Carter's conclusion:
Sentimentality, as literary critic Alan Jacobs says in a recent interview with Mars Hill Journal, encourages us to “suspend judgment and reflection in order to indulge deliberately in emotion for its own sake.” Reflection reinforces and strengthens true emotions while exposing those feelings that are shallow and disingenuous. Sentimentalists, however, try to avoid this experience of reality and try to keep people from asking questions by giving them pleasing emotions they have not earned. The shameless manipulation of our emotions, says Jacobs, is the ultimate act of cynicism.

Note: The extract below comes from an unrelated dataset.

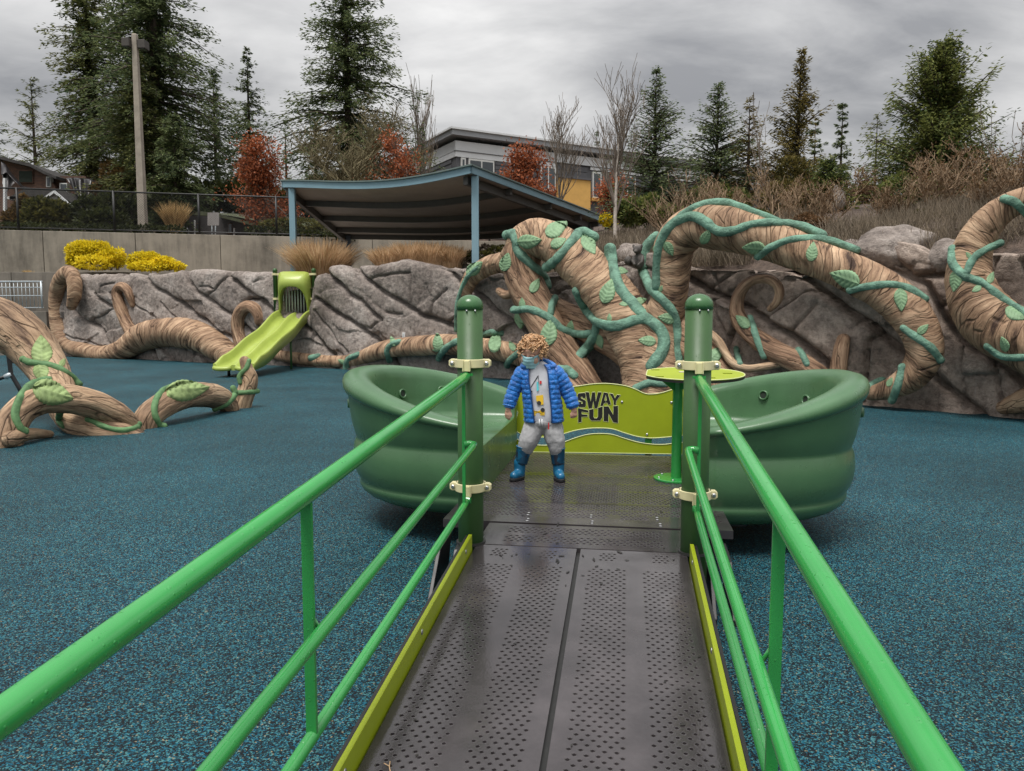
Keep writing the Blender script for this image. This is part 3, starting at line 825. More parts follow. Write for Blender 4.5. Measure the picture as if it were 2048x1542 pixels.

Kinkade’s cottage fantasies offer this sort of emotional manipulation. The cottages are self-contained emotional safehouses in which the viewer can shut himself off from true emotions earned through a real encounter with reality, from the rough and sometimes harsh realities of creation, and—most importantly—from other people. The Cottage by the Sea offers a place where the viewer can enter the perfect world of Kinkade’s creation—and escape the messy world of Kinkade’s Creator.

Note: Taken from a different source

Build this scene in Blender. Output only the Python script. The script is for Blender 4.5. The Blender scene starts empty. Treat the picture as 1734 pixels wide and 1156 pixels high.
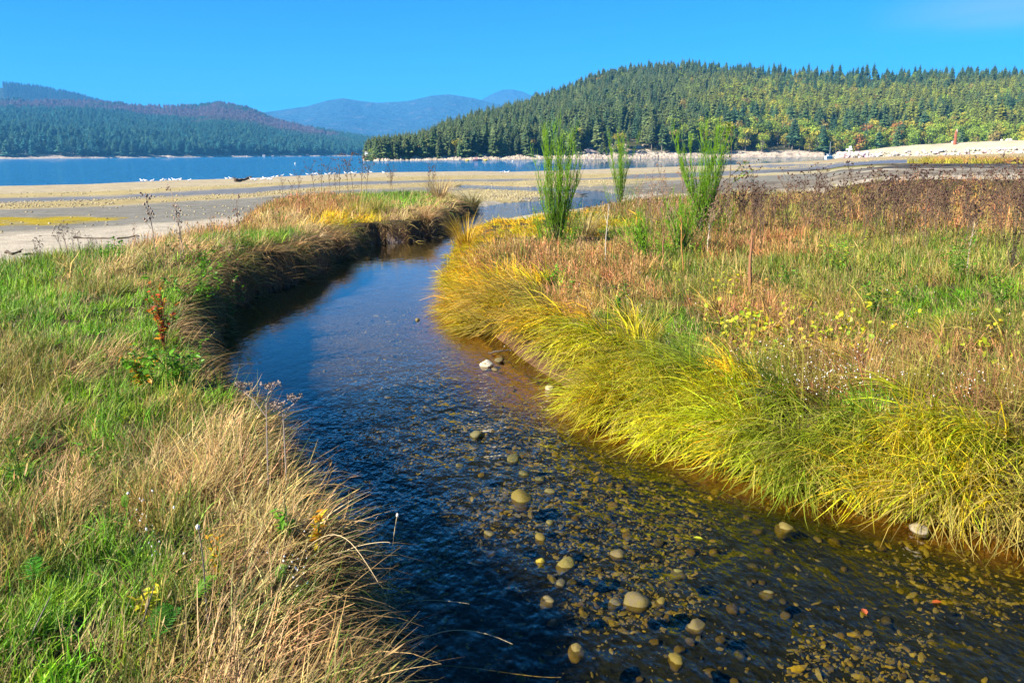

See also: The Painter of Lite
it would be a mistake to reduce the discussion of sentimentality to a conflict between earnest populists and alienated elites. There have been popular artists, like Shakespeare and Michelangelo, who never seemed to indulge in sentimentality, while some sophisticated artists, such as Raphael and Tennyson, can’t be thought of apart from it. 
a little more:
Kinkade’s patriotism and his attacks on the horrors of artistic modernism are standard-issue conservative notions. When it comes to theology, however, he is a little more original. The majority of his expressions of faith are fairly conventional, solidly within the evangelical mold, but his theological defense of the world depicted in his paintings is that “I like to portray a world without the Fall.” I have yet to encounter any evidence that Kinkade cites scriptural or other warrant for this modus operandi. The Bible, as a narrative, seems fairly explicit about there being a Before and an After. Moreover, Christ’s message was not to pretend the world isn’t fallen but to take up our crosses and follow him through suffering and sacrifice. To create a body of work illustrating a world without the Fall is, for a Christian, to render Christ superfluous.

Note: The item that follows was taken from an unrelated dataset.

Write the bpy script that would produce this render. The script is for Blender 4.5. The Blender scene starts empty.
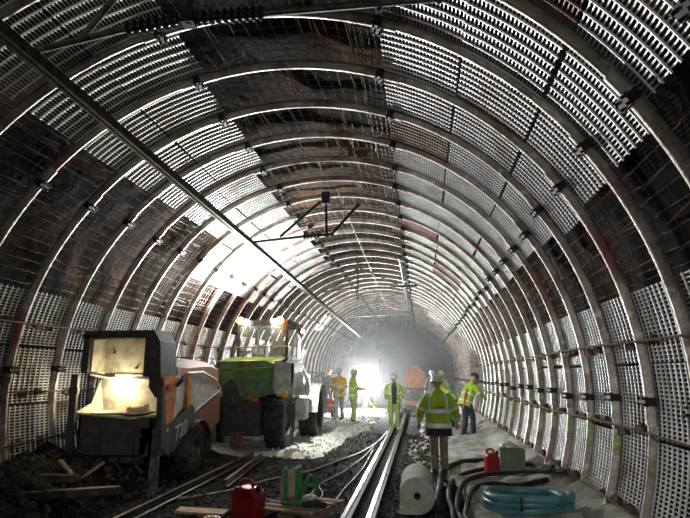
import bpy, bmesh, math, random
from mathutils import Vector, Matrix, Euler, noise
random.seed(7)
R = math.radians
sc = bpy.context.scene
col = sc.collection
PI = math.pi
# ------------------------------------------------------------------ tunnel frame
CX, CZ, RI = -1.677, 1.516, 3.886          # axis of the vault and inner radius of the ribs
Y0 = 4.897                                 # first whole rib; ribs stand one metre apart
RS = 3.975                                  # radius of the perforated sheets
def cyl(theta, r, y=0.0):
    t = R(theta)
    return Vector((CX + r*math.sin(t), y, CZ + r*math.cos(t)))
# ------------------------------------------------------------------ mesh builder
class MB:
    def __init__(self): self.v = []; self.f = []
    def add(self, vs, fs):
        b = len(self.v); self.v += [tuple(p) for p in vs]; self.f += [tuple(b+i for i in q) for q in fs]; return self
    def box(self, c, s, rot=None, taper=None):
        x, y, z = s[0]/2, s[1]/2, s[2]/2
        vs = [Vector((a*x, b*y, d*z)) for d in (-1, 1) for b in (-1, 1) for a in (-1, 1)]
        if taper:
            for i in range(4, 8): vs[i].x *= taper[0]; vs[i].y *= taper[1]
        if rot:
            m = Euler(rot).to_matrix(); vs = [m @ p for p in vs]
        c = Vector(c)
        return self.add([p + c for p in vs], [(0,2,3,1),(4,5,7,6),(0,1,5,4),(2,6,7,3),(0,4,6,2),(1,3,7,5)])
    def bbox(self, c, s, b=.02, rot=None):      # box with chamfered edges
        bm = bmesh.new(); bmesh.ops.create_cube(bm, size=1)
        for v in bm.verts: v.co = Vector((v.co.x*s[0], v.co.y*s[1], v.co.z*s[2]))
        bmesh.ops.bevel(bm, geom=bm.edges[:], offset=min(b, min(s)*.45), segments=2, affect='EDGES')
        m = Euler(rot).to_matrix() if rot else Matrix.Identity(3); c = Vector(c)
        bm.verts.ensure_lookup_table(); bm.verts.index_update()
        self.add([m @ v.co + c for v in bm.verts], [[v.index for v in f.verts] for f in bm.faces]); bm.free(); return self
    def loft(self, pts, rads, side=None, seg=12, cap=True, a0=0, a1=360, power=1.0):
        pts = [Vector(p) for p in pts]; n = len(pts)
        closed = abs(a1-a0) >= 360
        m = seg if closed else seg+1
        vs = []
        prev = Vector(side) if side else None
        for i in range(n):
            t = (pts[min(i+1, n-1)] - pts[max(i-1, 0)])
            t = t.normalized() if t.length > 1e-9 else Vector((0,0,1))
            if prev is None:
                prev = Vector((0,0,1)).cross(t) if abs(t.z) < .95 else Vector((1,0,0))
            s = prev - t*prev.dot(t)
            s = s.normalized() if s.length > 1e-6 else t.orthogonal().normalized()
            if not side: prev = s
            w = t.cross(s)
            ra = rads[i] if isinstance(rads, (list, tuple)) else rads
            a, b = ra if isinstance(ra, (list, tuple)) else (ra, ra)
            for k in range(m):
                g = R(a0 + (a1-a0)*k/seg)
                cg, sg = math.cos(g), math.sin(g)
                if power != 1.0:
                    cg = math.copysign(abs(cg)**power, cg); sg = math.copysign(abs(sg)**power, sg)
                vs.append(pts[i] + s*(a*cg) + w*(b*sg))
        fs = []
        for i in range(n-1):
            for k in range(seg):
                k2 = (k+1) % m if closed else k+1
                fs.append((i*m+k, i*m+k2, (i+1)*m+k2, (i+1)*m+k))
        if cap and closed:
            fs.append(tuple(range(m-1, -1, -1))); fs.append(tuple((n-1)*m+k for k in range(m)))
        return self.add(vs, fs)
    def bar(self, a, b, r, seg=8): return self.loft([a, b], r, seg=seg)
    def cyl(self, c, axis, r, h, seg=20):
        c = Vector(c); ax = Vector(axis).normalized()
        return self.loft([c-ax*h/2, c+ax*h/2], r, seg=seg)
    def prism(self, poly, axis, lo, hi):        # polygon in the two other axes, extruded along axis
        n = len(poly); vs = []
        for d in (lo, hi):
            for a, b in poly:
                vs.append({'x': (d, a, b), 'y': (a, d, b), 'z': (a, b, d)}[axis])
        fs = [tuple(range(n)), tuple(range(2*n-1, n-1, -1))] + [(i, (i+1) % n, n+(i+1) % n, n+i) for i in range(n)]
        return self.add(vs, fs)
    def rev(self, prof, c, axis='x', seg=28):   # (radius, along) profile spun about axis through c
        vs = []; n = len(prof)
        for k in range(seg):
            g = 2*PI*k/seg
            for r, h in prof:
                p = {'x': (h, r*math.cos(g), r*math.sin(g)), 'y': (r*math.cos(g), h, r*math.sin(g)), 'z': (r*math.cos(g), r*math.sin(g), h)}[axis]
                vs.append(Vector(p) + Vector(c))
        fs = [(k*n+i, k*n+i+1, ((k+1) % seg)*n+i+1, ((k+1) % seg)*n+i) for k in range(seg) for i in range(n-1)]
        return self.add(vs, fs)
    def ball(self, c, r, seg=12, sq=(1,1,1)):
        prof = [(max(1e-4, r*math.sin(PI*i/seg)), -r*math.cos(PI*i/seg)) for i in range(seg+1)]
        b = len(self.v); self.rev(prof, (0,0,0), 'z', seg*2)
        for i in range(b, len(self.v)):
            p = self.v[i]; self.v[i] = (p[0]*sq[0]+c[0], p[1]*sq[1]+c[1], p[2]*sq[2]+c[2])
        return self
    def grid(self, x0, x1, y0, y1, nx, ny, fz):
        vs = [(x0+(x1-x0)*i/nx, y0+(y1-y0)*j/ny, 0) for j in range(ny+1) for i in range(nx+1)]
        vs = [(x, y, fz(x, y)) for x, y, _ in vs]
        return self.add(vs, [(j*(nx+1)+i, j*(nx+1)+i+1, (j+1)*(nx+1)+i+1, (j+1)*(nx+1)+i) for j in range(ny) for i in range(nx)])
    def mesh(self, name, mat, smooth=False, recalc=True):
        me = bpy.data.meshes.new(name); me.from_pydata(self.v, [], self.f)
        if recalc:
            bm = bmesh.new(); bm.from_mesh(me); bmesh.ops.recalc_face_normals(bm, faces=bm.faces); bm.to_mesh(me); bm.free()
        me.materials.append(mat)
        if smooth:
            me.polygons.foreach_set('use_smooth', [True]*len(me.polygons))
            try: me.set_sharp_from_angle(angle=R(40))
            except Exception: pass
        me.update(); return me
    def obj(self, name, mat, parent=None, smooth=False, recalc=True):
        o = bpy.data.objects.new(name, self.mesh(name, mat, smooth, recalc)); col.objects.link(o)
        if parent is not None: o.parent = parent
        return o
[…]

The more I’ve thought about it, the more it seems to me that Jesus took every opportunity he could to counter sentimentality. At just about every juncture when those around him are tempted to rely upon sentiment, he brings them up short. To the announcement that his mother and brothers have arrived at the edge of the crowd—a Hallmark moment if there ever was one—he replies that only his disciples are his mother and brothers. And the one recorded instance when Jesus weeps takes place after he has deliberately delayed coming to see the dying Lazarus. In John’s recounting of the story, Jesus is clearly moved by the suffering of the man’s family, and perhaps his awareness of this death and resurrection as proleptic of his own passion. But whatever emotions he was feeling—grief, pity, regret—they were inexorably shaped by the reality of the Fall.